Il pensiero del Concilio
È mai possibile che il Vaticano II abbia trascurato lo straordinario insegnamento paolino, per ridursi a parlare del “popolo di Dio” come della definizione di Chiesa più pertinente? Tale è stata l’idea dei settori e degli ambienti meno perspicaci del postconcilio, ma non del Concilio.
Ce ne persuade Giovanni Paolo II, che è stato membro intelligente e attivo di quella indimenticabile assemblea. Nella Tertio millennio adveniente (1994) egli ha potuto scrivere senza tema di essere smentito: «Nell’Assise conciliare la Chiesa, proprio per essere pienamente fedele al suo Maestro, si è interrogata sulla propria identità, riscoprendo la realtà del suo mistero di Corpo e di Sposa di Cristo» (n. 19).
Ex maculatis immaculata
Come si vede, la realtà ecclesiale – che comprende necessariamente il “Cristo capo” oltre a quanti sono per qualche aspetto inseriti in lui – è intrinsecamente santa, bella, senza macchia, pur se è composta anche di peccatori. Come dice sinteticamente sant’Ambrogio: è “ex maculatis immaculata” (resta sempre innocente e santa, anche se comprende in sé della creature colpevoli). Sembrerebbe una contraddizione, ed è solo il grande prodigio della misericordia di Dio.

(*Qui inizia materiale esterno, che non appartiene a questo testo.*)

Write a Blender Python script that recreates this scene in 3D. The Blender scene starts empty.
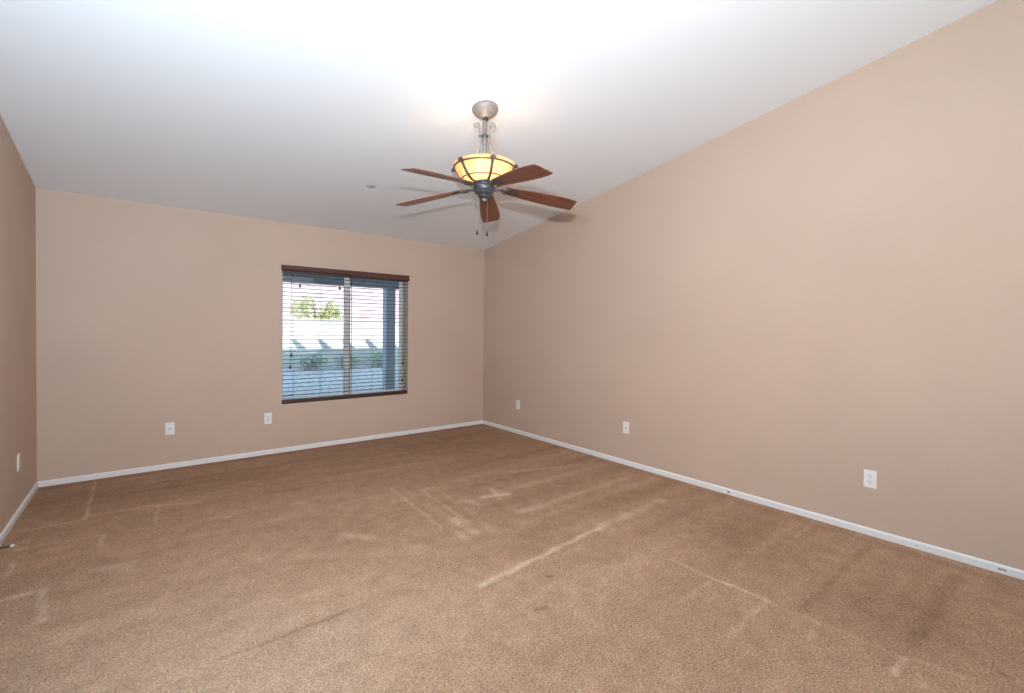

Ce lo spiega il cardinal Journet: «Tutte le contraddizioni sono eliminate, se si capisce che i membri della Chiesa peccano, ma in quanto tradiscono la Chiesa: la Chiesa non è dunque senza peccatori, ma è senza peccato. Le sue frontiere, precise e vere, circoscrivono solo ciò che è puro e buono nei suoi membri, giusti e peccatori, assumendo dentro di sé tutto ciò che è santo, anche nei peccatori, e lasciando fuori di sé ciò che è impuro, anche nei giusti. Nel nostro proprio comportamento, nella nostra propria vita, nel nostro proprio cuore si affrontano la Chiesa e il mondo, il Cristo e Belial, la luce e le tenebre. La Chiesa divide dentro di noi il bene e il male: prende il bene e lascia il male. I suoi confini passano attraverso i nostri cuori».
Le hai rivelate ai piccoli
Va detto che la visione del “Christus totus”, come esauriente comprensione del mistero ecclesiale, è più accessibile ai “piccoli” che non ai “sapienti” e agli “intelligenti”. Santa Giovanna d’Arco, una ragazza analfabeta non ancora ventenne, in virtù dell’acutezza della sua semplice fede, ai suoi giudici che le chiedono che idea abbia della Chiesa, dà subito una risposta sublime e ineccepibile: «Della Chiesa e di Gesù Cristo io penso che siano la stessa cosa, e che su questo punto non si debbano fare difficoltà».
Davvero «ti rendiamo lode, Padre, Signore del cielo e della terra, perché hai nascosto queste cose ai sapienti e agli intelligenti e le hai rivelate ai piccoli» (cfr. Mt 11,25).